There are four types of endurance training and these are (1) Speed Endurance, (2) Anaerobic Endurance, (3) Aerobic Endurance and (4) Strength Endurance. A brief description of each of these follows:

 

Speed Endurance

 

This type of endurance is usually encouraged when you need to develop optimum muscle contraction speed. The best exercises used for this purpose are through repetition of the set in two ways:

 

  • Repetition of sets in number and less intensity

  • Lower repetition of numbers, but increase in intensity (85% and more) over distances that cover 60-120% of the distance earmarked for a race

 

Anaerobic Endurance

 

This type of endurance training would be based upon repetition of exercises focusing on high intensity and limited recovery periods. These endurances are categorized into the following sub-divisions:

 

  • Alactic short anaerobic which will usually last less than 25 seconds.

  • Lactic medium anaerobic which lasts 25-60 seconds.

  • Lactic and long anaerobic (includes aerobic) lasting 60-120 seconds.

 

The meaning of the word anaerobic is oxygenless or without oxygen.

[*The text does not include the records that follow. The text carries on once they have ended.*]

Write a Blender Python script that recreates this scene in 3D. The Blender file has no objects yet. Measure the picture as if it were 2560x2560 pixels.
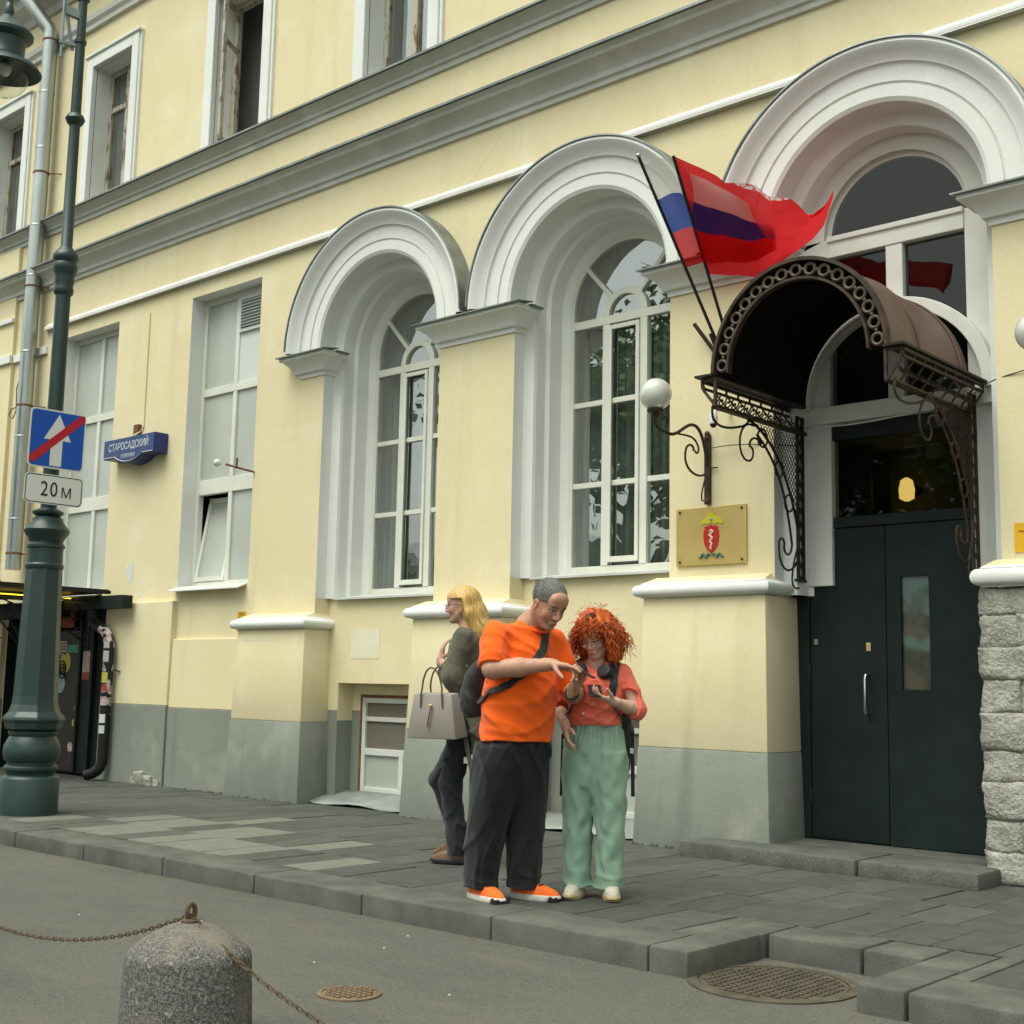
import bpy, bmesh, math, random
import numpy as np
from mathutils import Matrix, Vector
R = math.radians
random.seed(7)
sc = bpy.context.scene
col = sc.collection

# ---------------------------------------------------------------- camera
cam_d = bpy.data.cameras.new('camera')
cam = bpy.data.objects.new('camera', cam_d)
col.objects.link(cam)
cam_d.sensor_width = 36.0
cam_d.lens = 36.0 * 3234.0 / 2560.0
cam_d.clip_start = 0.05
cam_d.clip_end = 800
cam.matrix_world = Matrix(((0.74683644, 0.07458148, 0.66081233, 6.0),
                           (0.66470952, -0.11347817, -0.73843345, -8.2421),
                           (0.01991432, 0.99073725, -0.13432465, 1.16),
                           (0, 0, 0, 1)))
sc.camera = cam
# ---------------------------------------------------------------- light: overcast daylight
SUN_EL, SUN_AZ = 66.0, 192.0        # azimuth: degrees from +Y, clockwise
w = bpy.data.worlds.new('World')
sc.world = w
w.use_nodes = True
nt = w.node_tree
nt.nodes.clear()
sky = nt.nodes.new('ShaderNodeTexSky')
sky.sky_type = 'NISHITA'
sky.sun_disc = False
sky.sun_elevation = R(SUN_EL)
sky.sun_rotation = R(SUN_AZ)
sky.air_density = 1.0
sky.dust_density = 4.0
sky.ozone_density = 1.0
hs = nt.nodes.new('ShaderNodeHueSaturation')
hs.inputs['Saturation'].default_value = 0.22
tint = nt.nodes.new('ShaderNodeMixRGB')
tint.blend_type = 'MULTIPLY'
tint.inputs[0].default_value = 1.0
tint.inputs[2].default_value = (0.94, 1.0, 0.90, 1)
bg = nt.nodes.new('ShaderNodeBackground')
bg.inputs['Strength'].default_value = 0.15
wo = nt.nodes.new('ShaderNodeOutputWorld')
nt.links.new(sky.outputs[0], hs.inputs['Color'])
nt.links.new(hs.outputs[0], tint.inputs[1])
nt.links.new(tint.outputs[0], bg.inputs[0])
nt.links.new(bg.outputs[0], wo.inputs[0])
sd = bpy.data.lights.new('sun', 'SUN')
sd.energy = 1.5
sd.angle = R(50)
sd.color = (1.0, 0.97, 0.88)
sun = bpy.data.objects.new('sun', sd)
col.objects.link(sun)
az = R(SUN_AZ)
sdir = Vector((math.sin(az) * math.cos(R(SUN_EL)), math.cos(az) * math.cos(R(SUN_EL)), math.sin(R(SUN_EL))))
sun.rotation_euler = sdir.to_track_quat('Z', 'Y').to_euler()
sun.location = (0, -20, 30)
vs = sc.view_settings
vs.view_transform = 'Standard'
vs.look = 'None'
vs.gamma = 1.0
vs.use_curve_mapping = False
vs.exposure = 0.68
sc.cycles.max_bounces = 8
sc.cycles.transparent_max_bounces = 16
sc.cycles.caustics_reflective = False
sc.cycles.caustics_refractive = False
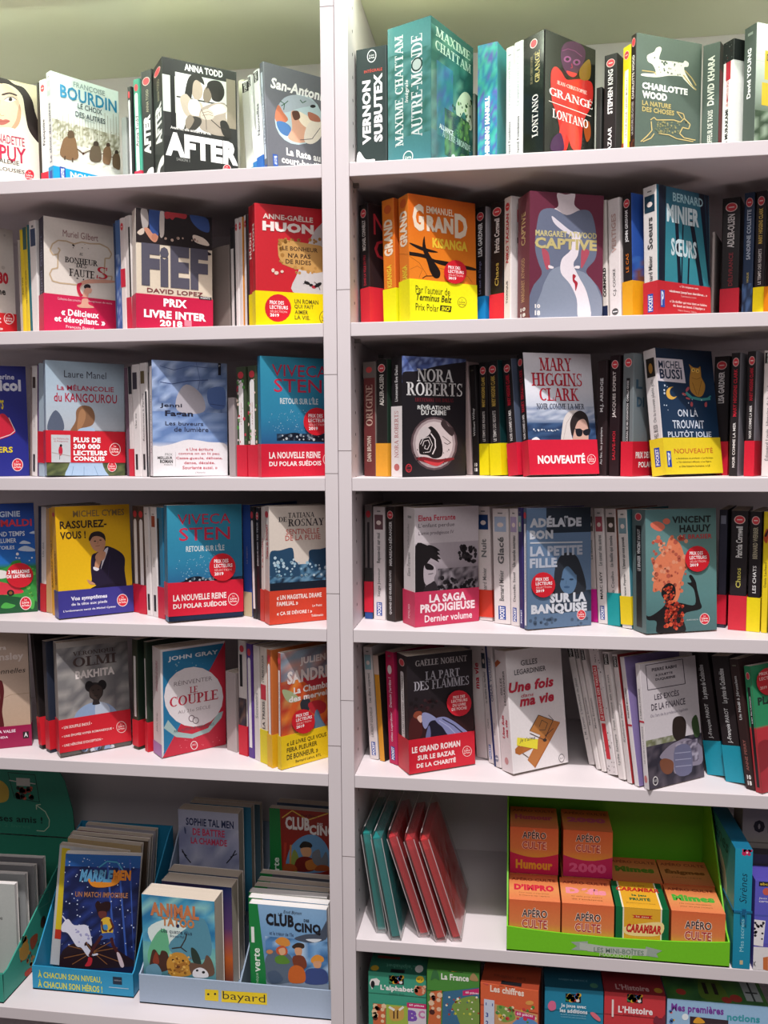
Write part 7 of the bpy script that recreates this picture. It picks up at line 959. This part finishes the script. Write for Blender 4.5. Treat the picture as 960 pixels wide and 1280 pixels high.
puzzle(.147, .2265, .012, .205, .07, c6('4c8c3c','3a6c30','3a6c30'), 'leafy green puzzle box about France with map picture', LOGO(462,192)+[('E','c8b030',594,205,18,12), ('T','La France',432,236,555,264,'e8ece0',.035), ('S','3a7040',[(385,265),(405,205),(425,265),(405,258)]), ('S','a8885c',[(558,265),(575,235),(598,270)]), ('P','c8683c',[(385,318),(435,312),(430,480),(372,480)]), ('D',['4a2420','e0c0a0'],388,330,428,460,10,15,4), ('P','3c6c8c',[(440,318),(600,300),(600,480),(435,480)]), ('S','7a9848',[(480,380),(530,345),(600,350),(600,480),(530,480),(500,420)]), ('D',['c8c84c','a83c30','e8e0c8','4a5a8c'],455,340,598,470,34,6,4), ('P','c82c6c',[(528,314),(600,304),(600,328),(528,336)]), ('T','60 pièces',540,316,598,328,'f8e8f0',.02)], [], 'F6', flap=.033)
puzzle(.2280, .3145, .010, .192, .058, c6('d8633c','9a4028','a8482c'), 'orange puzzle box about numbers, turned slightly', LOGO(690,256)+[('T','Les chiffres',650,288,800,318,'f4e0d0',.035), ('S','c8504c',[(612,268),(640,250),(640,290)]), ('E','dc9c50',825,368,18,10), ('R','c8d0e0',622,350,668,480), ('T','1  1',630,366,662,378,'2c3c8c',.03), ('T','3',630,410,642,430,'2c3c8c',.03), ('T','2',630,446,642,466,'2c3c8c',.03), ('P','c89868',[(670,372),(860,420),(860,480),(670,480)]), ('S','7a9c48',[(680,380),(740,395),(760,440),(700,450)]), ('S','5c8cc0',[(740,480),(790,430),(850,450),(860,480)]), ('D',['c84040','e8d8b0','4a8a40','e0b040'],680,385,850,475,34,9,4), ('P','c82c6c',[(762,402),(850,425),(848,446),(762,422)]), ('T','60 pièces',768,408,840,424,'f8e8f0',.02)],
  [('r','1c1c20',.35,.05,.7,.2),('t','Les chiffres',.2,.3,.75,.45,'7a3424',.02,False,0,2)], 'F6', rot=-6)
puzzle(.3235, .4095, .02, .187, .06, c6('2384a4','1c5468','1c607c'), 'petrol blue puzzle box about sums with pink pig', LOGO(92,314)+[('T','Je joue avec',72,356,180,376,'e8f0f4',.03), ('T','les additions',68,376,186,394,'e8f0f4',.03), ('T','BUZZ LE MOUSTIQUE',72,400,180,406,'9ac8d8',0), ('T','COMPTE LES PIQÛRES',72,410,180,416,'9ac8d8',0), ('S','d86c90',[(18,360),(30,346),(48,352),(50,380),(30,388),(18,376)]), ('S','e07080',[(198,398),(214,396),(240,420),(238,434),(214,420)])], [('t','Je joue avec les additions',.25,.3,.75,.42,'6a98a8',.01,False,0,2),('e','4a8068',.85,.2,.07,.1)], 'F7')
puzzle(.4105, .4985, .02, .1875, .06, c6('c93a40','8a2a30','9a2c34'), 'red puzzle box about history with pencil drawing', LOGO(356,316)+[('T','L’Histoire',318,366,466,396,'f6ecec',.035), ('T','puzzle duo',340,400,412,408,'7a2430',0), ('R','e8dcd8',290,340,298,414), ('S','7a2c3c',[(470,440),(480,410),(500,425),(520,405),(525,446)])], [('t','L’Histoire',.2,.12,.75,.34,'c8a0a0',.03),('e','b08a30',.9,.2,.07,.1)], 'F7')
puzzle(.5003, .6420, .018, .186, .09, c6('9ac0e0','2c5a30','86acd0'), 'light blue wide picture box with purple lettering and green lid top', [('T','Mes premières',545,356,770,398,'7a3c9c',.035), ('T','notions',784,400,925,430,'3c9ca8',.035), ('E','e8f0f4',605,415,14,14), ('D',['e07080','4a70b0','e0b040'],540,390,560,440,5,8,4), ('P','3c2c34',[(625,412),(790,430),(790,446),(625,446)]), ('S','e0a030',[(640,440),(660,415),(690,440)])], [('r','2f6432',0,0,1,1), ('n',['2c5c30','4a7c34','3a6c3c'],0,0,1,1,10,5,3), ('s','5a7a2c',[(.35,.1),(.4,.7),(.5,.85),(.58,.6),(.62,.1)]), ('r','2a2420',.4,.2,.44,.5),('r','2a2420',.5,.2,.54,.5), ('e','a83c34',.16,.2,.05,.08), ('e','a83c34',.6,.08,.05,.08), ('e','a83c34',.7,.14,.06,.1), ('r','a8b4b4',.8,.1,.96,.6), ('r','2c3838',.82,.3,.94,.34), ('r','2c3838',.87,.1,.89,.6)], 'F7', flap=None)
bpy.context.view_layer.update()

When applied to exercise, this term means the capacity of the body to go beyond the oxygen starvation level in the body. When exercises ask the maximum effort, usually the body asks for more oxygen than is supplied to it forcing it to use the reserve fuel stored in the body. However, when this is used, lactic acid is produced as a waste product. A time comes when there is too much lactic acid produced and no more reserve fuel in the body, then the body ceases to function in a painful manner. It will start moving only when the lactic acid has been removed and oxygen has reached the muscles in its stead. The production of lactic acid is scientifically known as the ‘lactic anaerobic energy pathway.’ This pathway is what we are talking about in anaerobic endurance – and this usually lasts for about four seconds at maximum exertion.

 

The anaerobic threshold is measured at the exact moment when muscles get lactic acid accumulated in them; this would be happening at when you reach about 85-90% of your maximum possible heart rate. The anaerobic threshold heart rate would be some 20 beats higher than that of the aerobic one.

 

Aerobic Endurance

 

The meaning of aerobic is with oxygen. These are exercises when the body works at levels that the body can feed oxygen for. There is no lactic acid produced here as waste; only carbon dioxide and water, which are removed from the body through breathing and sweat. As with anaerobic exercises, the aerobic ones too are divided into sub-divisions:

 

  • Lactic aerobic short endurance – that usually lasts 2-8 minutes

  • Aerobic medium endurance – that lasts for about 8-30 minutes

  • Aerobic long endurance – 30 minutes and more

 

This type of endurance is normally developed through interval and continuous running training. The continuous running would improve the capacity for oxygen intake, while the interval training is used to improve the capacity of the heart to pump at its hardest. The aerobic threshold is usually when the activation of the anaerobic energy pathway commences, which would normally be at 75% of your maximum heart rate beat. This threshold is 20 beats less than the anaerobic one.

 

Strength Endurance

 

In this type of exercise attention is given to the quality of the muscle contraction increasing the force of the muscles to contract. As with others, these exercises require intensive training. Some examples of strength training are, harness running, weight training, circuit training, hill running, etc.

 

For a newcomer into the arena of endurance training, one can use the help of a heart rate monitor to keep a track on the intensity and capacity of your body in the endurance training exercises. This could be an invaluable tool for those who are not guided by experts in the field. However, it is always advisable to have a personal trainer to monitor your progress.